A $1 million award from the Department of Energy’s (DOE) Office of Energy Efficiency and Renewable Energy Small Business Innovation Research (SBIR) program will fund collaborative research to replace ITO with metal “microgrid” conductors to improve OLED performance. The research will be led by Paul Leu, PhD, associate professor of industrial engineering at the University of Pittsburgh’s Swanson School of Engineering, and Electroninks, a technology company in Austin, Texas.
“Electronink’s metal ink can cure at low temperatures, be printed into patterns, and has conductivity comparable to bulk metal,” says Leu. “By using a new metal patterning technique that prints the metal grid directly on glass or plastic, we can create ‘microgrid’ conductors that can outperform ITO at a lower manufacturing cost.”
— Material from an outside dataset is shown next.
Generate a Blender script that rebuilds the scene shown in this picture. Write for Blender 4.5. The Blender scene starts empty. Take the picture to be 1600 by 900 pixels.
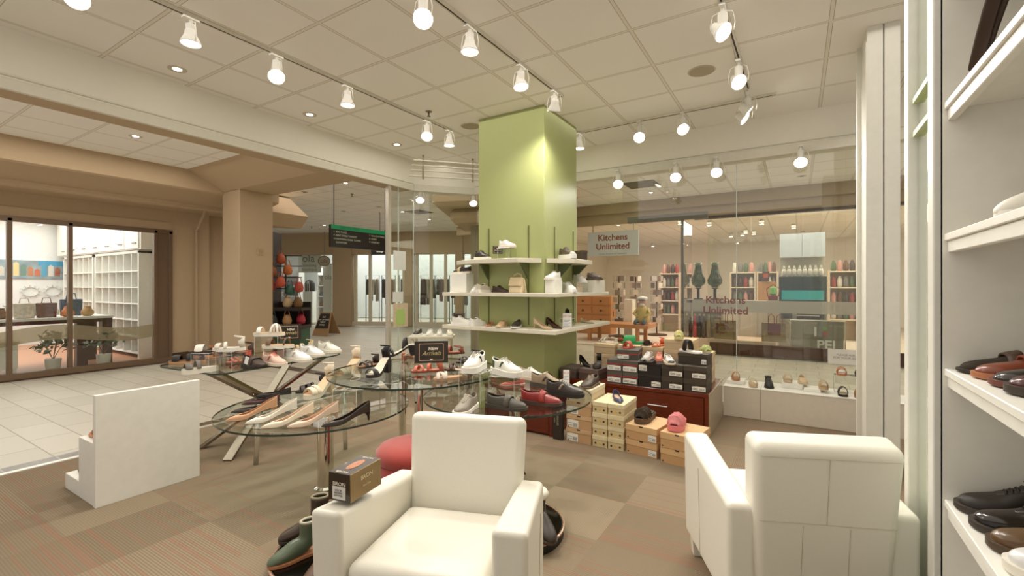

Leu and Electroninks began the project in 2018, working for a year in a proof-of-concept phase to show that their metal inks could work as a replacement for ITO. “The first phase of the project was successful,” says Ziyu Zhou, lead graduate student on the project. “We were able to achieve high performance, with transparency over 90 percent and sheet resistance under 1 ohm per square.” The DOE grant funds Phase II, in which Leu’s lab and Electroninks will continue to investigate and develop the technology, process, and implementation to commercial products with its industrial partners. They will be developing and evaluating the technology for a variety of applications such as displays, lighting, touch sensors, and electromagnetic interference shielding.